WHAT THE EXERCISE ASKS –
Your task is to transcribe all of the records exactly and leave out the pictures.

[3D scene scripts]

::::

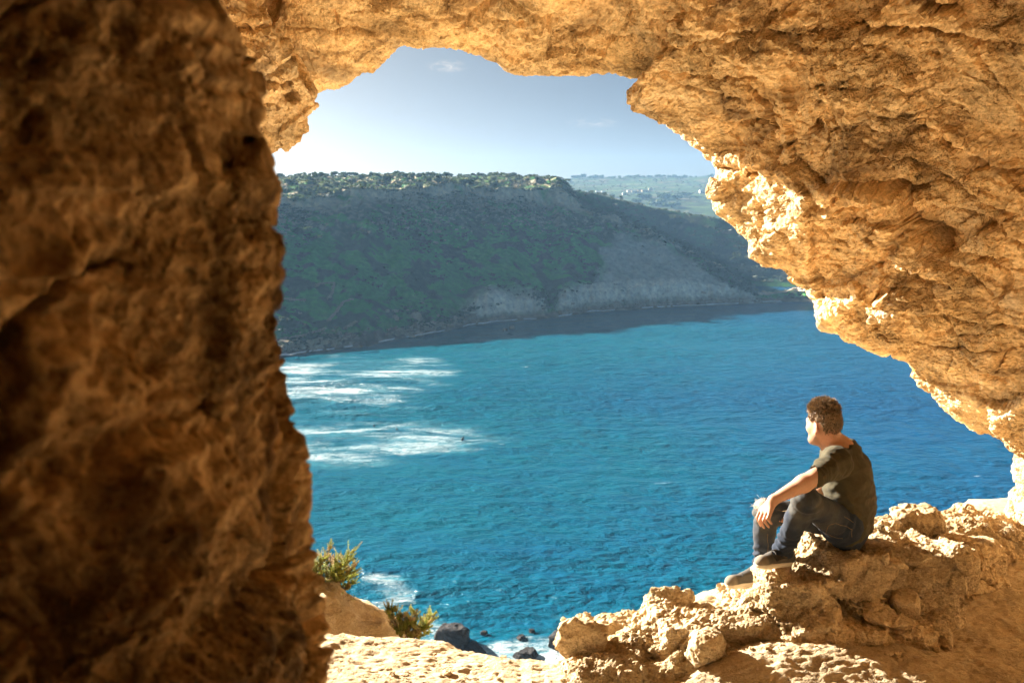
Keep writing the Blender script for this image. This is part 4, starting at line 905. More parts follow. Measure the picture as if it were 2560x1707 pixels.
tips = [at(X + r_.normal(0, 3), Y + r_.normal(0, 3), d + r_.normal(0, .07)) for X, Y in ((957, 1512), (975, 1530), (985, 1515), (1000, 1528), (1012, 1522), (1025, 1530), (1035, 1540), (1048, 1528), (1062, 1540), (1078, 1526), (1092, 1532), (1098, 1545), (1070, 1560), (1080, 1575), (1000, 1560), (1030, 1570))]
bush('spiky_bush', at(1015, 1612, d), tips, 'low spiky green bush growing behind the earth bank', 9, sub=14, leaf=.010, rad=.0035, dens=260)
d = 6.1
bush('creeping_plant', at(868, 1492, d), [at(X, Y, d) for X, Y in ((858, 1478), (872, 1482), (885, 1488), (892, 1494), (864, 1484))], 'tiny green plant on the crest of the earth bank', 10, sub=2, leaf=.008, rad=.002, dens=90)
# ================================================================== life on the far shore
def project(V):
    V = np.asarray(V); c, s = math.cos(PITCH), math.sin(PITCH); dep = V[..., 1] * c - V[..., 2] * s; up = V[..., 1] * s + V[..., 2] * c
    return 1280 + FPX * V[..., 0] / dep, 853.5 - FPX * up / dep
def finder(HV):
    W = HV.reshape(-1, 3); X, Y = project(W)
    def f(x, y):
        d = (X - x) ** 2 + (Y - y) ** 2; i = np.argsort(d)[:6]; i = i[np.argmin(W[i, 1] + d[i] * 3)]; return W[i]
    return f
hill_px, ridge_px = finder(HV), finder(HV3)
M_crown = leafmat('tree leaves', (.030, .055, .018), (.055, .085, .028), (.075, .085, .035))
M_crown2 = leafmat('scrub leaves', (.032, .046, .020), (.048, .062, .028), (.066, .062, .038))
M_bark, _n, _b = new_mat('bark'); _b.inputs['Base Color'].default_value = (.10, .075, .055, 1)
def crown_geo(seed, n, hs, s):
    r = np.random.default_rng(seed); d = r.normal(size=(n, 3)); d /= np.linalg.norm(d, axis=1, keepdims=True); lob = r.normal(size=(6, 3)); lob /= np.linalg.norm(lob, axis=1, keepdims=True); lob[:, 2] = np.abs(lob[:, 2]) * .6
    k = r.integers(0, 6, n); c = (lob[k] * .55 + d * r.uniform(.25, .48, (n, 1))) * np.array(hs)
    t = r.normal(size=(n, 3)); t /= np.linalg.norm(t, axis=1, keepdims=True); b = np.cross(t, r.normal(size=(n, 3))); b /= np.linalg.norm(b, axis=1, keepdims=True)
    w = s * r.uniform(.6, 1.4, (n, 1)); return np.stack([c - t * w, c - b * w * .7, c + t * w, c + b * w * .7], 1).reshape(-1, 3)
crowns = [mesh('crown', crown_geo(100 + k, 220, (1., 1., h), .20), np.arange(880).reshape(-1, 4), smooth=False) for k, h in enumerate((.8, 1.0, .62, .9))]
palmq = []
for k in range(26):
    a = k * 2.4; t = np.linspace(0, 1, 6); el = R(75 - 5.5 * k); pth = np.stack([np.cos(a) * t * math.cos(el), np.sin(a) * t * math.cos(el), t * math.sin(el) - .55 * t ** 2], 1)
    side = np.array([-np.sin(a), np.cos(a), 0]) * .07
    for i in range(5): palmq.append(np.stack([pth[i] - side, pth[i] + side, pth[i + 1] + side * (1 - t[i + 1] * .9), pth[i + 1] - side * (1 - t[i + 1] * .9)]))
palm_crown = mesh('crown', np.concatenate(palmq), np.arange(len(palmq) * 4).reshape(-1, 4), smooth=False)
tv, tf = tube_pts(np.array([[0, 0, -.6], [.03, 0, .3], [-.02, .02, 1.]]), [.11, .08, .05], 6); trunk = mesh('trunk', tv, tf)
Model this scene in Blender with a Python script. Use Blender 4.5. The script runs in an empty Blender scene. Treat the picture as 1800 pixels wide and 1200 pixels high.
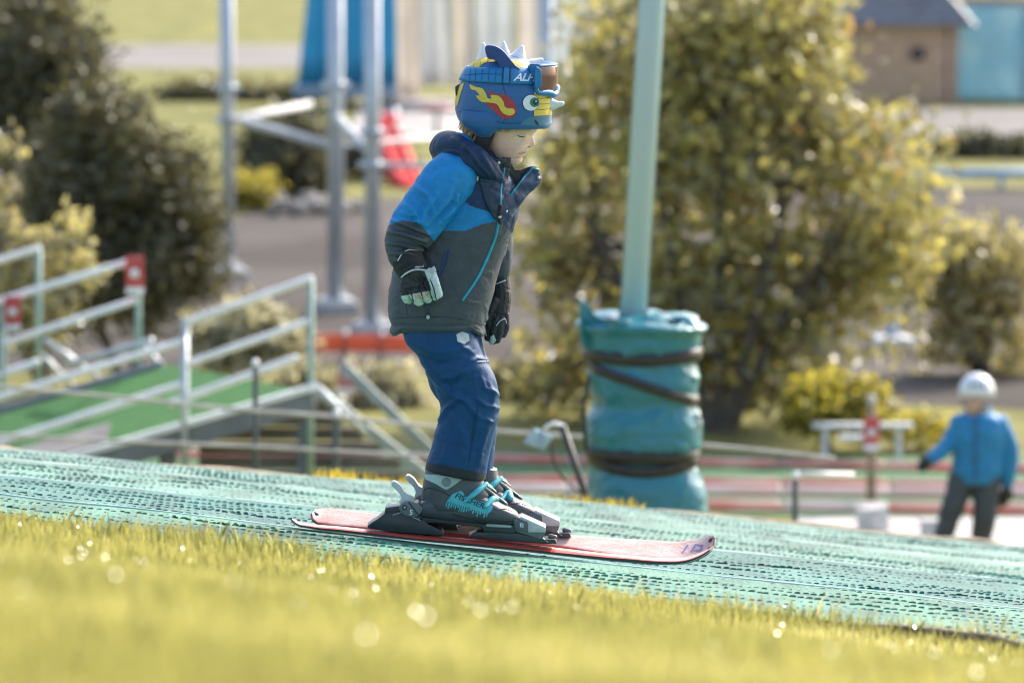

::::

THE SOLUTION –
Keep writing the Blender script for this image. This is part 4, starting at line 905. More parts follow. Measure the picture as if it were 2560x1707 pixels.
tips = [at(X + r_.normal(0, 3), Y + r_.normal(0, 3), d + r_.normal(0, .07)) for X, Y in ((957, 1512), (975, 1530), (985, 1515), (1000, 1528), (1012, 1522), (1025, 1530), (1035, 1540), (1048, 1528), (1062, 1540), (1078, 1526), (1092, 1532), (1098, 1545), (1070, 1560), (1080, 1575), (1000, 1560), (1030, 1570))]
bush('spiky_bush', at(1015, 1612, d), tips, 'low spiky green bush growing behind the earth bank', 9, sub=14, leaf=.010, rad=.0035, dens=260)
d = 6.1
bush('creeping_plant', at(868, 1492, d), [at(X, Y, d) for X, Y in ((858, 1478), (872, 1482), (885, 1488), (892, 1494), (864, 1484))], 'tiny green plant on the crest of the earth bank', 10, sub=2, leaf=.008, rad=.002, dens=90)
# ================================================================== life on the far shore
def project(V):
    V = np.asarray(V); c, s = math.cos(PITCH), math.sin(PITCH); dep = V[..., 1] * c - V[..., 2] * s; up = V[..., 1] * s + V[..., 2] * c
    return 1280 + FPX * V[..., 0] / dep, 853.5 - FPX * up / dep
def finder(HV):
    W = HV.reshape(-1, 3); X, Y = project(W)
    def f(x, y):
        d = (X - x) ** 2 + (Y - y) ** 2; i = np.argsort(d)[:6]; i = i[np.argmin(W[i, 1] + d[i] * 3)]; return W[i]
    return f
hill_px, ridge_px = finder(HV), finder(HV3)
M_crown = leafmat('tree leaves', (.030, .055, .018), (.055, .085, .028), (.075, .085, .035))
M_crown2 = leafmat('scrub leaves', (.032, .046, .020), (.048, .062, .028), (.066, .062, .038))
M_bark, _n, _b = new_mat('bark'); _b.inputs['Base Color'].default_value = (.10, .075, .055, 1)
def crown_geo(seed, n, hs, s):
    r = np.random.default_rng(seed); d = r.normal(size=(n, 3)); d /= np.linalg.norm(d, axis=1, keepdims=True); lob = r.normal(size=(6, 3)); lob /= np.linalg.norm(lob, axis=1, keepdims=True); lob[:, 2] = np.abs(lob[:, 2]) * .6
    k = r.integers(0, 6, n); c = (lob[k] * .55 + d * r.uniform(.25, .48, (n, 1))) * np.array(hs)
    t = r.normal(size=(n, 3)); t /= np.linalg.norm(t, axis=1, keepdims=True); b = np.cross(t, r.normal(size=(n, 3))); b /= np.linalg.norm(b, axis=1, keepdims=True)
    w = s * r.uniform(.6, 1.4, (n, 1)); return np.stack([c - t * w, c - b * w * .7, c + t * w, c + b * w * .7], 1).reshape(-1, 3)
crowns = [mesh('crown', crown_geo(100 + k, 220, (1., 1., h), .20), np.arange(880).reshape(-1, 4), smooth=False) for k, h in enumerate((.8, 1.0, .62, .9))]
palmq = []
for k in range(26):
    a = k * 2.4; t = np.linspace(0, 1, 6); el = R(75 - 5.5 * k); pth = np.stack([np.cos(a) * t * math.cos(el), np.sin(a) * t * math.cos(el), t * math.sin(el) - .55 * t ** 2], 1)
    side = np.array([-np.sin(a), np.cos(a), 0]) * .07
    for i in range(5): palmq.append(np.stack([pth[i] - side, pth[i] + side, pth[i + 1] + side * (1 - t[i + 1] * .9), pth[i + 1] - side * (1 - t[i + 1] * .9)]))
palm_crown = mesh('crown', np.concatenate(palmq), np.arange(len(palmq) * 4).reshape(-1, 4), smooth=False)
tv, tf = tube_pts(np.array([[0, 0, -.6], [.03, 0, .3], [-.02, .02, 1.]]), [.11, .08, .05], 6); trunk = mesh('trunk', tv, tf)
Model this scene in Blender with a Python script. Use Blender 4.5. The script runs in an empty Blender scene. Treat the picture as 1800 pixels wide and 1200 pixels high.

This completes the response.